One day, an old friend phoned me and said, “I have good news to tell you and bad news – which do you want to hear first?”

“The good news,” I said.

“I’m getting married,” he happily announced.

“What’s the bad news?” I asked him.

“She’s a shicksa,” he answered.

I tried to explain to him the tragedy to his decision, how their children wouldn’t be Jewish, and what a serious transgression it was in itself, blemishing the Holy Covenant between the Jewish People and Hashem. But he wouldn’t be swayed.

“I know that what you are saying is true,” he admitted. “But our sex is fantastic.”

Over the years, we continued to keep in touch, and maybe because of the badgering I always gave him, he decided to become a baal t’shuva.
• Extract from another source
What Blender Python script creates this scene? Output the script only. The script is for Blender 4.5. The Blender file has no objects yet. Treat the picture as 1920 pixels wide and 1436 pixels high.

He took his repentance seriously, taking a sabbatical from work to study day and night.  He koshered his kitchen, kept all the stringencies of Shabbat, and was among the very first to pray at the synagogue every morning. How happy he was to have returned to his roots! But he didn’t give up the shicksa. “I can’t,” he confessed to me. “Our sex is too fantastic.”

To what is his situation analogous? To a Diaspora Jew who does t’shuva, but continues to live in some foreign land. He returns to the Torah, performs all the mitzvas he can, sends his kids to Heder, but continues to live in a gentile land. Perhaps a part of his head has done t’shuva, but his body and heart are still wallowing in the cesspool of an alien land. He says he loves the Torah, but he can’t bring himself to give up his foreign lover, the gentile land and culture that he is married to in his heart.

But I love her.

In fact, he doesn’t understand the Torah at all. Because over and over and over again in the Torah, Hashem tells the Jews to live in Israel. He pretends that when he recites the blessing after meals, when he thanks G-d for the food and for the Land, the Torah is talking about America. He pretends that the daily prayers to come back to Zion are just words on a page. He likes to think that “Next year in Jerusalem” is just an expression. He persuades himself that all the stories in the Torah about the Jews living in the Land of Israel are Biblical history that has no bearing on his life. He is just like my old friend who did t’shuva, yet still lives with his gentile wife.

This coming Elul, may we all do t’shuva shlema, a complete and honest t’shuva, by returning to G-d all the way.